Scripts that build scenes
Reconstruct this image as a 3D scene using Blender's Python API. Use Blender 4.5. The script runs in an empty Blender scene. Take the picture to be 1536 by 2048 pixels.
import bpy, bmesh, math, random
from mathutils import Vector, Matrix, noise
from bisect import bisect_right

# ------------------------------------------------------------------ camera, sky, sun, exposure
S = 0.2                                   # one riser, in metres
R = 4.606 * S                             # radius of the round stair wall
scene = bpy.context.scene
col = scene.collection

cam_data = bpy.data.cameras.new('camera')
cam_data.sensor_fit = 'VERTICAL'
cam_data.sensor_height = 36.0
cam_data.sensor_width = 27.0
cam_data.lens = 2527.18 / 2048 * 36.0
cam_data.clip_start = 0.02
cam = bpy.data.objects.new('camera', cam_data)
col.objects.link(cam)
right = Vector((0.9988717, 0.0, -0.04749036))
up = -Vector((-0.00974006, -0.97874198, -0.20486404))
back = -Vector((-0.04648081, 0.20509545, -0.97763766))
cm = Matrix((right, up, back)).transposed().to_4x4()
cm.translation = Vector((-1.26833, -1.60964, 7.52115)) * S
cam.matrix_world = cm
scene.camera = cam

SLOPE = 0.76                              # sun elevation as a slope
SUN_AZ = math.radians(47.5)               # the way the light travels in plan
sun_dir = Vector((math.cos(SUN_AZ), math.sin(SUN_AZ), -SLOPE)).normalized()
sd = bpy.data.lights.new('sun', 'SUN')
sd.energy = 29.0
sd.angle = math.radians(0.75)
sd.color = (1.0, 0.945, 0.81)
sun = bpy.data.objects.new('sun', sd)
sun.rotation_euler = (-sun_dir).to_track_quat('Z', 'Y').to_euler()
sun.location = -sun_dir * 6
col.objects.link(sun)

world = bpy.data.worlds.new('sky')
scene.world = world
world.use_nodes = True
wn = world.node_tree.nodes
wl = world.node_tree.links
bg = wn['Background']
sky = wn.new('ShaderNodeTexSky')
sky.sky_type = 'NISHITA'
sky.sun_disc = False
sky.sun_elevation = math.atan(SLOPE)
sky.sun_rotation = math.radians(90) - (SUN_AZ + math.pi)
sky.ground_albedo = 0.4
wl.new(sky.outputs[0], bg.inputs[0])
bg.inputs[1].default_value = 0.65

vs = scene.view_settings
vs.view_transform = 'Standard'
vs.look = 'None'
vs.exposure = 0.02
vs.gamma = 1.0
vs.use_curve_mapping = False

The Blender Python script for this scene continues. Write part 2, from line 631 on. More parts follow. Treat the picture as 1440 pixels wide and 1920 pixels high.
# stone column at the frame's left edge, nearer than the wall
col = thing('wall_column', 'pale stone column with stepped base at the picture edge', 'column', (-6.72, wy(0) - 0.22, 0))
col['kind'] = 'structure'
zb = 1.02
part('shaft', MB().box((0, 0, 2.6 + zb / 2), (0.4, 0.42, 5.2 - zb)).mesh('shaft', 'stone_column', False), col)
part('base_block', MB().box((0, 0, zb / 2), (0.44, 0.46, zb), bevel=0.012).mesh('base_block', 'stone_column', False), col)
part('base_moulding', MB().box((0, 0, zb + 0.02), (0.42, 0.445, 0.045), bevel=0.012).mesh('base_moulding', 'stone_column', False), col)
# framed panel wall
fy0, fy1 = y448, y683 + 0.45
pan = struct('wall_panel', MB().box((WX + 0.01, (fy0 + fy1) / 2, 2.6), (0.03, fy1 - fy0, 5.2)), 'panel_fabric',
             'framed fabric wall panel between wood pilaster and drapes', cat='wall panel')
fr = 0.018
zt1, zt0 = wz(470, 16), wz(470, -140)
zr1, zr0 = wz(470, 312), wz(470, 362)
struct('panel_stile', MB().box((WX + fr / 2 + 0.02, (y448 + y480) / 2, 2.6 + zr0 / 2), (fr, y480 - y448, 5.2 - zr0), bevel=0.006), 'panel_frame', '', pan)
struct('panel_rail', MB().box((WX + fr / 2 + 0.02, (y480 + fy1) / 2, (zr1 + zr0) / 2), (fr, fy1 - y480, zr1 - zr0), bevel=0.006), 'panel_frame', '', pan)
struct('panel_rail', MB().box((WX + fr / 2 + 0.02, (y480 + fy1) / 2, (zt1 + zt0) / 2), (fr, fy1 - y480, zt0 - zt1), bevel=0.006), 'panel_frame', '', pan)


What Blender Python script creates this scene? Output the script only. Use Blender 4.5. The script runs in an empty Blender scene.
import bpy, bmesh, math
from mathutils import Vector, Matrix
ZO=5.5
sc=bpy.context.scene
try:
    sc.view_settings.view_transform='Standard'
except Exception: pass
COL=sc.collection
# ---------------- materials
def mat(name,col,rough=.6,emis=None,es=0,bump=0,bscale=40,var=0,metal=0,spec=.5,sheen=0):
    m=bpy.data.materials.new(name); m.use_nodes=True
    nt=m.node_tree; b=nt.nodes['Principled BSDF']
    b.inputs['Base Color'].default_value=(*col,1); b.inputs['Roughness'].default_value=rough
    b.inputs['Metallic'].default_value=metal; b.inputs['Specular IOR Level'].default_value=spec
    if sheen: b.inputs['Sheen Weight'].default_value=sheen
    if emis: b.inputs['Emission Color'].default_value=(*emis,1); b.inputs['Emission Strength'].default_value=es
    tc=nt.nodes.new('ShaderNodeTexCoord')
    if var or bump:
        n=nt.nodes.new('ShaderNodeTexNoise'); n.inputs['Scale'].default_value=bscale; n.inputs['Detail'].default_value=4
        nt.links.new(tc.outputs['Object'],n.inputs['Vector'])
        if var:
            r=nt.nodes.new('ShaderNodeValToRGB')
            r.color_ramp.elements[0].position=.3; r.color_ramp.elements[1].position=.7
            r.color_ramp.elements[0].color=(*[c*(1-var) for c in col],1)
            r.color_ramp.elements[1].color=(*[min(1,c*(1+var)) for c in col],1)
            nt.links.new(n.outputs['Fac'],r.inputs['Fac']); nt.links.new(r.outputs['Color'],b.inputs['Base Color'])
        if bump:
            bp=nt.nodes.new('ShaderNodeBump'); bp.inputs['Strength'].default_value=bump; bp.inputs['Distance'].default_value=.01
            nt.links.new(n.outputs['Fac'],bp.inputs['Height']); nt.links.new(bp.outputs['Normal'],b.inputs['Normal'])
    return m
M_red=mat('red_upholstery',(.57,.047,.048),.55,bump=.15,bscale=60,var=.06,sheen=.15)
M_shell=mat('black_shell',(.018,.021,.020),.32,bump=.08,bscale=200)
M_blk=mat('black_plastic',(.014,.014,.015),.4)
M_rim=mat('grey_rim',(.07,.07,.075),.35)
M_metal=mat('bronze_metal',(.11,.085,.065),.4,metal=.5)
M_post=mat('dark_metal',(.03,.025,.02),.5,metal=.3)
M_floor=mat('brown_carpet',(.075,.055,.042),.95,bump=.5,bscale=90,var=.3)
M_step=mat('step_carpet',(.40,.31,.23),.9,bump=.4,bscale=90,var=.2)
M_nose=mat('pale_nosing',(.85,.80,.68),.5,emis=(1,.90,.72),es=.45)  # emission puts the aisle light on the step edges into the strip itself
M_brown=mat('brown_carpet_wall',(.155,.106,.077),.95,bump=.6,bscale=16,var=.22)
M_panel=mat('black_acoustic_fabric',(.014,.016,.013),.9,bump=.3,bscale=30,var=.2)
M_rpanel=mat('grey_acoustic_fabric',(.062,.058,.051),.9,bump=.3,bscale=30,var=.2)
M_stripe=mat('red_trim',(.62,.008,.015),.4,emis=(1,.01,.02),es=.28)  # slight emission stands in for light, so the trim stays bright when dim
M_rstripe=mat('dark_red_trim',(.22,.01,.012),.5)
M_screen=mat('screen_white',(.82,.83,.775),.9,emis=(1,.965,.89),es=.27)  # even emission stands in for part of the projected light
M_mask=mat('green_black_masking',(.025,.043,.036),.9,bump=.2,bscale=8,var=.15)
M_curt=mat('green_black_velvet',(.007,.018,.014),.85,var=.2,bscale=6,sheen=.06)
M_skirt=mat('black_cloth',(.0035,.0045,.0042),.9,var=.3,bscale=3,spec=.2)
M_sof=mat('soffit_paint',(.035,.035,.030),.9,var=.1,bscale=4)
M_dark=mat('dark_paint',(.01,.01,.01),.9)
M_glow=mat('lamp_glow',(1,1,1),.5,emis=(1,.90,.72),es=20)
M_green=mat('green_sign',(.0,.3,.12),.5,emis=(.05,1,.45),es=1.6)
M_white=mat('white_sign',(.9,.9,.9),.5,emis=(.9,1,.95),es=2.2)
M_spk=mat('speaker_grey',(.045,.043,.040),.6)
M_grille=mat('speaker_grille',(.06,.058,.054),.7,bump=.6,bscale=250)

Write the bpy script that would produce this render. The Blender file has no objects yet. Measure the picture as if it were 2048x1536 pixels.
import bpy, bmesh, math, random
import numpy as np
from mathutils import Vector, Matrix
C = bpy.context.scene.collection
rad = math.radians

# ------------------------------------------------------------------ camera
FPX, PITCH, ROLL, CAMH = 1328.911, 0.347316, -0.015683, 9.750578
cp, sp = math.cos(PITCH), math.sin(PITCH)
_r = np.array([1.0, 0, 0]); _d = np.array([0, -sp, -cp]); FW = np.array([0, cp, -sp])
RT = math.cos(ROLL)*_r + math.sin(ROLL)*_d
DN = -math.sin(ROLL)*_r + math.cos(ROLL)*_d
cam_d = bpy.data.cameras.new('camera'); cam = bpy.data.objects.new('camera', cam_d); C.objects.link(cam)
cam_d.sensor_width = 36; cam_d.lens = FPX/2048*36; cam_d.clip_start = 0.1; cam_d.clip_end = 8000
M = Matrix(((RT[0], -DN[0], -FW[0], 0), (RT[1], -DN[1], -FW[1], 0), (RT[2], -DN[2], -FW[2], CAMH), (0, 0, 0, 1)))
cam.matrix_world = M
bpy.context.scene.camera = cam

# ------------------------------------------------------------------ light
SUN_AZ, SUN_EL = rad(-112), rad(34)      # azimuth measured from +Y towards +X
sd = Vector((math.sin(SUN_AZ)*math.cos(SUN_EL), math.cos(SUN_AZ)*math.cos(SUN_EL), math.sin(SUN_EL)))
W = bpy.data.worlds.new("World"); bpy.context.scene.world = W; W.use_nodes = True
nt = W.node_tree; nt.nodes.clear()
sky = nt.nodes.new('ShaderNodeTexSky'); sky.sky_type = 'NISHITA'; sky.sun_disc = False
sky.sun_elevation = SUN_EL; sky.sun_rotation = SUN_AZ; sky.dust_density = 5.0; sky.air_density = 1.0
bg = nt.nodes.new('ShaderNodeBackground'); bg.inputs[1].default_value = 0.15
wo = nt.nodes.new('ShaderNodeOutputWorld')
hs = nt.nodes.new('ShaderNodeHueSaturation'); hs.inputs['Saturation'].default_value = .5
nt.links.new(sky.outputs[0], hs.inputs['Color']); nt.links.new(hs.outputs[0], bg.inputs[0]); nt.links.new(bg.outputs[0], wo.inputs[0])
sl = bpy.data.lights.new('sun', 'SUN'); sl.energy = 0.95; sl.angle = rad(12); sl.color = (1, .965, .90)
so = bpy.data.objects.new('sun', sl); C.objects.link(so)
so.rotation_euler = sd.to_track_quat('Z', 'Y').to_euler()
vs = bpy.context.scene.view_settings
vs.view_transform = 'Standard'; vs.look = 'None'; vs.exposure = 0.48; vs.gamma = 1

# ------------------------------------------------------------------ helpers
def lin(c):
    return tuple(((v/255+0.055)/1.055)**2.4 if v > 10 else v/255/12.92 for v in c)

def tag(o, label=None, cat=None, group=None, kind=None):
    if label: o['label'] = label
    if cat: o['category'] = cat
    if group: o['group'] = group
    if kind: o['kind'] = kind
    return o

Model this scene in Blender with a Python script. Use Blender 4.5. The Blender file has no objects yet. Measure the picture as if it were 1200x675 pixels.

Stated goal: The lines from the first of the entries through the line holding "col.objects.link(sun)" are to be restated word for word, and no others.

Answer below:
Reconstruct this image as a 3D scene using Blender's Python API. Use Blender 4.5. The script runs in an empty Blender scene. Take the picture to be 1536 by 2048 pixels.
import bpy, bmesh, math, random
from mathutils import Vector, Matrix, noise
from bisect import bisect_right

# ------------------------------------------------------------------ camera, sky, sun, exposure
S = 0.2                                   # one riser, in metres
R = 4.606 * S                             # radius of the round stair wall
scene = bpy.context.scene
col = scene.collection

cam_data = bpy.data.cameras.new('camera')
cam_data.sensor_fit = 'VERTICAL'
cam_data.sensor_height = 36.0
cam_data.sensor_width = 27.0
cam_data.lens = 2527.18 / 2048 * 36.0
cam_data.clip_start = 0.02
cam = bpy.data.objects.new('camera', cam_data)
col.objects.link(cam)
right = Vector((0.9988717, 0.0, -0.04749036))
up = -Vector((-0.00974006, -0.97874198, -0.20486404))
back = -Vector((-0.04648081, 0.20509545, -0.97763766))
cm = Matrix((right, up, back)).transposed().to_4x4()
cm.translation = Vector((-1.26833, -1.60964, 7.52115)) * S
cam.matrix_world = cm
scene.camera = cam

SLOPE = 0.76                              # sun elevation as a slope
SUN_AZ = math.radians(47.5)               # the way the light travels in plan
sun_dir = Vector((math.cos(SUN_AZ), math.sin(SUN_AZ), -SLOPE)).normalized()
sd = bpy.data.lights.new('sun', 'SUN')
sd.energy = 29.0
sd.angle = math.radians(0.75)
sd.color = (1.0, 0.945, 0.81)
sun = bpy.data.objects.new('sun', sd)
sun.rotation_euler = (-sun_dir).to_track_quat('Z', 'Y').to_euler()
sun.location = -sun_dir * 6
col.objects.link(sun)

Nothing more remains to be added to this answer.